You're doing arbitrary arithmetic on float values and expecting perfect accuracy.

float values can store integers perfectly up to a certain mantissa. Once we exceed that value, then float operations begin to become imprecise. Naturally, the values in your result that tend to accumulate to the largest numbers (those towards the end of the res array) will show this effect first.

Let's call the product of the loops count in your kernel and the loops count in your host code around the kernel the total_loops. For a total_loops value up to around 700, I get "precise" results, that is, all results are evenly divisible by total_loops. After that, as you gradually increase total_loops, then the errors start to creep in, starting at the end of the res array.

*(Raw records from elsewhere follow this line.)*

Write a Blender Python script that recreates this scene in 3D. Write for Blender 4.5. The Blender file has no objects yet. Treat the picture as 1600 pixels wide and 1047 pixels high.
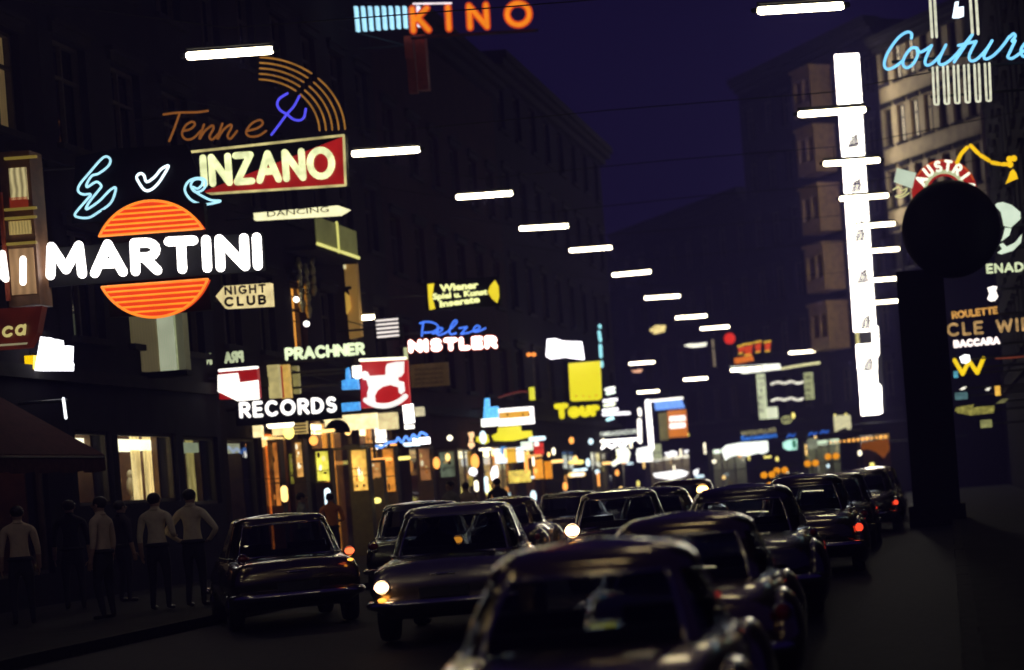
import bpy, bmesh, math, random
from mathutils import Vector, Matrix
C = bpy.context.scene.collection
sc = bpy.context.scene
R = math.radians
rnd = random.Random(7)

# ------------------------------------------------------------------ camera, sky, exposure
F = 3200.0                     # focal length in photo pixels (1600 wide)
ROLL = R(4.3)
cr, sr = math.cos(ROLL), math.sin(ROLL)
VU, VV = 1481.0, 718.0         # vanishing point of the street
EYE = 1.55
cam_d = bpy.data.cameras.new('camera'); cam = bpy.data.objects.new('camera', cam_d); C.objects.link(cam)
cam_d.sensor_width = 36; cam_d.sensor_fit = 'HORIZONTAL'; cam_d.lens = F/1600*36
cam_d.shift_x = (800-VU)/1600; cam_d.shift_y = (VV-523.5)/1600
cam_d.clip_start = .1; cam_d.clip_end = 2000
m = Matrix(((cr, sr, 0, 0), (0, 0, -1, 0), (-sr, cr, 0, EYE), (0, 0, 0, 1)))
cam.matrix_world = m
cam_d.dof.use_dof = True; cam_d.dof.focus_distance = 29; cam_d.dof.aperture_fstop = 1.05
sc.camera = cam
w = bpy.data.worlds.new('World'); sc.world = w; w.use_nodes = True
bg = w.node_tree.nodes['Background']
bg.inputs['Color'].default_value = (.21, .115, 1.0, 1); bg.inputs['Strength'].default_value = .025
sc.view_settings.view_transform = 'Standard'; sc.view_settings.look = 'None'
sc.view_settings.exposure = 0; sc.view_settings.gamma = 1
try:
    sc.cycles.use_denoising = True
    sc.cycles.sample_clamp_indirect = 4
    sc.cycles.max_bounces = 5; sc.cycles.glossy_bounces = 3; sc.cycles.transparent_max_bounces = 12
    sc.cycles.use_light_tree = True
except Exception: pass

def ab(u, v):
    du, dv = u-VU, VV-v
    return du*cr+dv*sr, -du*sr+dv*cr
def P(u, v, Y):
    a, b = ab(u, v)
    return Vector((a*Y/F, Y, EYE+b*Y/F))
def ground_z(Y):
    t = min(1, max(0, (Y-12)/12.)); t = t*t*(3-2*t)
    return -.16*(1-t)

# ------------------------------------------------------------------ materials
MC = {}
def node_mat(name):
    mt = bpy.data.materials.new(name); mt.use_nodes = True
    return mt, mt.node_tree, mt.node_tree.nodes['Principled BSDF']
def pm(name, col, rough=.6, metal=0., var=.25, scale=6., bump=.0, coat=0., detail=6, spec=.5):
    if name in MC: return MC[name]
    mt, nt, b = node_mat(name)
    b.inputs['Roughness'].default_value = rough; b.inputs['Metallic'].default_value = metal
    b.inputs['Coat Weight'].default_value = coat; b.inputs['Specular IOR Level'].default_value = spec
    b.inputs['Coat Roughness'].default_value = .06
    tc = nt.nodes.new('ShaderNodeTexCoord'); n = nt.nodes.new('ShaderNodeTexNoise')
    n.inputs['Scale'].default_value = scale; n.inputs['Detail'].default_value = detail
    nt.links.new(tc.outputs['Object'], n.inputs['Vector'])
    r = nt.nodes.new('ShaderNodeValToRGB')
    r.color_ramp.elements[0].position = .3; r.color_ramp.elements[1].position = .72
    r.color_ramp.elements[0].color = tuple(max(0, c*(1-var)) for c in col)+(1,)
    r.color_ramp.elements[1].color = tuple(min(1, c*(1+var)) for c in col)+(1,)
    nt.links.new(n.outputs['Fac'], r.inputs['Fac']); nt.links.new(r.outputs['Color'], b.inputs['Base Color'])
    if bump:
        bp = nt.nodes.new('ShaderNodeBump'); bp.inputs['Strength'].default_value = bump; bp.inputs['Distance'].default_value = .02
        nt.links.new(n.outputs['Fac'], bp.inputs['Height']); nt.links.new(bp.outputs['Normal'], b.inputs['Normal'])
    MC[name] = mt; return mt
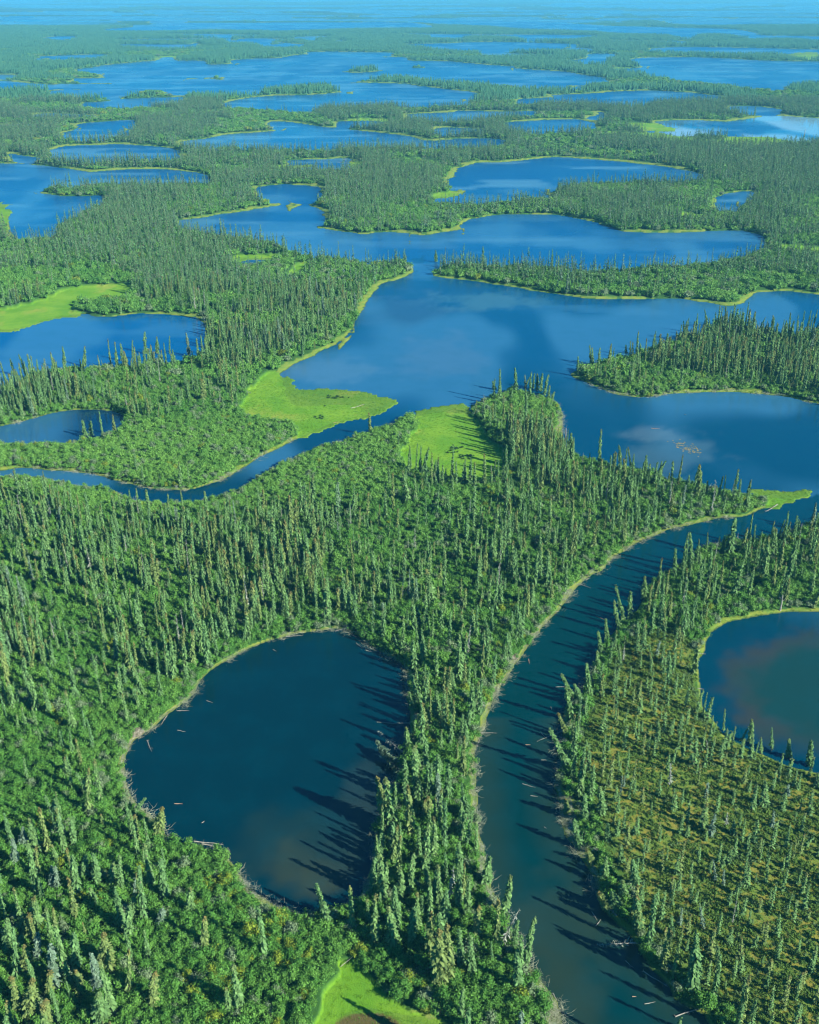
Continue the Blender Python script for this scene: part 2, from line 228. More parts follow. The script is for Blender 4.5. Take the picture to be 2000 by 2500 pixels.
# ---------------------------------------------------------------- materials
class Mat:
    def __init__(s, name):
        s.m = bpy.data.materials.new(name); s.m.use_nodes = True; s.t = s.m.node_tree; s.t.nodes.clear()
        s.out = s.n('OutputMaterial')
    def n(s, typ, **k):
        nd = s.t.nodes.new('ShaderNode' + typ)
        for a, b in k.items(): setattr(nd, a, b)
        return nd
    def l(s, a, b): s.t.links.new(a, b)
    def attr(s, name, kind='GEOMETRY', out='Fac'):
        return s.n('Attribute', attribute_name=name, attribute_type=kind).outputs[out]
    def val(s, x, sock):
        if hasattr(x, 'links') or hasattr(x, 'is_linked'): s.l(x, sock)
        else: sock.default_value = x
    def math(s, op, a, b=0., clamp=False):
        nd = s.n('Math', operation=op, use_clamp=clamp); s.val(a, nd.inputs[0]); s.val(b, nd.inputs[1]); return nd.outputs[0]
    def mix(s, f, a, b, mode='MIX'):
        nd = s.n('Mix', data_type='RGBA', blend_type=mode); s.val(f, nd.inputs[0])
        s.val(a if hasattr(a, 'is_linked') else (*a, 1), nd.inputs[6]); s.val(b if hasattr(b, 'is_linked') else (*b, 1), nd.inputs[7]); return nd.outputs[2]
    def step(s, x, a, b):
        nd = s.n('MapRange', interpolation_type='SMOOTHSTEP'); s.val(x, nd.inputs[0]); nd.inputs[1].default_value = a; nd.inputs[2].default_value = b; return nd.outputs[0]
    def noise(s, scale, detail=3, rough=.55, vec=None, stretch=None):
        nd = s.n('TexNoise'); nd.inputs['Scale'].default_value = scale; nd.inputs['Detail'].default_value = detail; nd.inputs['Roughness'].default_value = rough
        if vec is None: vec = s.n('TexCoord').outputs['Object']
        if stretch:
            mp = s.n('Mapping'); mp.inputs['Scale'].default_value = stretch; s.l(vec, mp.inputs[0]); vec = mp.outputs[0]
        s.l(vec, nd.inputs['Vector']); return nd.outputs['Fac']
    def bsdf(s, color, rough=.9, spec=.2, bump=None, bd=.3, transl=0.):
        p = s.n('BsdfPrincipled'); s.val(color if hasattr(color, 'is_linked') else (*color, 1), p.inputs['Base Color'])
        s.val(rough, p.inputs['Roughness']); p.inputs['Specular IOR Level'].default_value = spec
        if bump is not None:
            b = s.n('Bump'); b.inputs['Strength'].default_value = .6; b.inputs['Distance'].default_value = bd; s.l(bump, b.inputs['Height']); s.l(b.outputs[0], p.inputs['Normal'])
        if transl:
            t = s.n('BsdfTranslucent'); s.val(color if hasattr(color, 'is_linked') else (*color, 1), t.inputs[0]); mx = s.n('MixShader'); mx.inputs[0].default_value = transl
            s.l(p.outputs[0], mx.inputs[1]); s.l(t.outputs[0], mx.inputs[2]); s.l(mx.outputs[0], s.out.inputs[0])
        else: s.l(p.outputs[0], s.out.inputs[0])
        s.p = p; return s.m
def mat_land():
    M = Mat('delta_ground'); mead, bare, bog, shore, far = (M.attr(a) for a in ('meadow', 'bare', 'bog', 'shore', 'far'))
    n1, n2, n3 = M.noise(.9, 4, .65), M.noise(.12, 4), M.noise(3.5, 3, .7)
    floor_ = M.mix(n1, (.02, .07, .016), (.05, .14, .028)); floor_ = M.mix(M.step(n2, .52, .7), floor_, (.06, .17, .03))
    farc = M.mix(M.step(M.noise(.004, 5, .6, stretch=(.5, 1, 1)), .4, .62), (.03, .07, .03), (.06, .12, .05)); floor_ = M.mix(far, floor_, farc)
    bogc = M.mix(M.step(M.noise(.35, 4, .65), .40, .60), (.22, .21, .035), (.13, .21, .035)); bogc = M.mix(M.step(n1, .55, .72), bogc, (.22, .22, .05))
    bogc = M.mix(M.step(n3, .5, .75), bogc, (.035, .06, .015)); c = M.mix(bog, floor_, bogc)
    gr = M.mix(M.step(n1, .35, .65), (.16, .17, .09), (.34, .33, .25)); gr = M.mix(M.step(n3, .42, .6), gr, (.07, .12, .04)); gr = M.mix(M.step(M.noise(.3, 4), .48, .6), gr, (.10, .17, .05))
    sg = M.mix(M.step(M.noise(.25, 3), .35, .65), (.22, .27, .045), (.13, .23, .04))
    c = M.mix(M.step(bare, .02, .35), c, sg); c = M.mix(M.step(bare, .55, .9), c, gr)
    md = M.mix(M.step(M.noise(.07, 4, .6), .35, .65), (.10, .26, .018), (.165, .32, .025)); md = M.mix(M.step(n3, .5, .8), md, (.12, .26, .014))
    md = M.mix(M.step(M.noise(.05, 5, .6, stretch=(1, .6, 1)), .55, .68), md, (.22, .30, .04)); md = M.mix(M.math('MULTIPLY', M.step(M.noise(.16, 5, .7, stretch=(.5, 1.5, 1)), .6, .7), .6), md, (.07, .17, .02))
    mud = M.attr('mud'); md = M.mix(M.step(M.math('ADD', mud, M.math('MULTIPLY', M.math('SUBTRACT', n1, .5), .5)), .45, .75), md, (.12, .10, .03))
    c = M.mix(mead, c, md)
    wet = M.step(shore, .5, .0); c = M.mix(M.math('MULTIPLY', wet, .55), c, (.045, .05, .03))
    return M.bsdf(c, .95, .1, n3, .25)
def mat_water():
    M = Mat('lake_water'); tint = M.attr('tint', out='Color')
    wind = M.attr('wind'); n = M.noise(.9, 3, .6, stretch=(1, 1.6, 1)); n2 = M.noise(.11, 4, .6)
    c = M.mix(M.math('MULTIPLY', M.step(n2, .4, .75), .12), tint, (.0, .07, .10))
    b = M.math('MULTIPLY', n, wind)
    m = M.bsdf(c, .12, .5, b, .14); M.p.inputs['IOR'].default_value = 1.33
    M.val(M.math('ADD', .07, M.math('MULTIPLY', wind, .26)), M.p.inputs['Roughness'])
    M.p.inputs['Specular Tint'].default_value = (.35, .72, 1, 1)
    return m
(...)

You could switch to double instead of float and your results would be different, except that a version of atomicAdd for double isn't conveniently available. However, the programming guide shows how to create arbitrary atomic operations, and the example they give just happens to be implementing atomicAdd for double

So the following modification of your code allows you to explore both ideas:

• if you want to see how double fixes the issue, change the define to USE_DOUBLE
• instead, if you want to see how reducing the total_loops fixes the issue, change the LOOPS1 define from 100 to 70.
• I would also mention that it's good practice to do cuda error checking on all API calls and kernel calls (you're only covering a few, and not the kernel), but it's not an issue in this case.

Here's the code:

#include <stdio.h>
#define LOOPS1 100
#define LOOPS2 10
// set to USE_DOUBLE or USE_FLOAT
#define USE_FLOAT

#ifndef USE_DOUBLE
typedef float mytype;
#else
typedef double mytype;
#endif

__device__ double atomicAdd(double* address, double val)
{
    unsigned long long int* address_as_ull =
                              (unsigned long long int*)address;
    unsigned long long int old = *address_as_ull, assumed;
    do {
        assumed = old;
        old = atomicCAS(address_as_ull, assumed,
                        __double_as_longlong(val +
                               __longlong_as_double(assumed)));
    } while (assumed != old);
    return __longlong_as_double(old);
}

__global__ void conv(mytype *input, mytype *kernel, mytype *target)
{
    for (long i = 0; i <LOOPS1; i++)
    {
        atomicAdd(target+gridDim.y*blockIdx.x+blockIdx.y,input[(blockIdx.x+threadIdx.x)*(blockDim.y+gridDim.y-1)+(blockIdx.y+threadIdx.y)]*kernel[threadIdx.x*blockDim.y+threadIdx.y]);
    }
}

int main(){

mytype image[1024] = {0.0};
mytype kernel[] =
{
    1.0f, 1.0f, 1.0f, 1.0f, 1.0f,
    1.0f, 1.0f, 1.0f, 1.0f, 1.0f,
    1.0f, 1.0f, 1.0f, 1.0f, 1.0f,
    1.0f, 1.0f, 1.0f, 1.0f, 1.0f,
    1.0f, 1.0f, 1.0f, 1.0f, 1.0f
};

mytype res[784]={0};

for (int i = 0; i < 1024; i++)
{
    image[i]=(mytype)i;
} // Got 32x32 matrix

cudaError_t cudaStatus = cudaSetDevice(0);
if (cudaStatus != cudaSuccess) {
    fprintf(stderr, "cudaSetDevice failed!  Do you have a CUDA-capable GPU installed?");
    exit (-1);
}

mytype *dev_image = 0;
mytype *dev_kernel = 0;
mytype *dev_res = 0;

// Allocate GPU buffers for three vectors (two input, one output)    .
cudaStatus = cudaMalloc((void**)&dev_image, sizeof(image));
if (cudaStatus != cudaSuccess) {
    fprintf(stderr, "cudaMalloc failed!");
    exit(-10);
}

cudaStatus = cudaMalloc((void**)&dev_kernel, sizeof(kernel));
if (cudaStatus != cudaSuccess) {
    fprintf(stderr, "cudaMalloc failed!");
    exit(-10);
}

cudaStatus = cudaMalloc((void**)&dev_res, sizeof(res));
if (cudaStatus != cudaSuccess) {
    fprintf(stderr, "cudaMalloc failed!");
    exit(-10);
}

cudaMemcpy(dev_image, image, sizeof(image), cudaMemcpyHostToDevice);
cudaMemcpy(dev_kernel, kernel, sizeof(kernel), cudaMemcpyHostToDevice);

cudaMemset(dev_res,0,sizeof(res));

    // Convloving 32x32 matrix with 5x5 kernel, getting 28x28 matrix as a result
dim3 blocks(28,28,1);
dim3 threads(5,5,1);

for (int itr = 0; itr<LOOPS2; itr++)
{
    conv<<<blocks, threads>>>(dev_image,dev_kernel, dev_res);
}

cudaMemcpy(res, dev_res, sizeof(res), cudaMemcpyDeviceToHost);

printf("results:\n");
for (int i = 0; i< (28*28); i++)
  if ((((int)res[i])%(LOOPS1*LOOPS2)) != 0) {printf("first error index: %d, value: %f\n", i, res[i]); return 1;}

cudaFree(dev_kernel);
cudaFree(dev_image);
cudaFree(dev_res);

  return 0;
}

Note that even if you use double, the problem will eventually show up again if you accumulate to large enough values.

Also note that this isn't really a CUDA/GPU issue. float in host code has similar restrictions.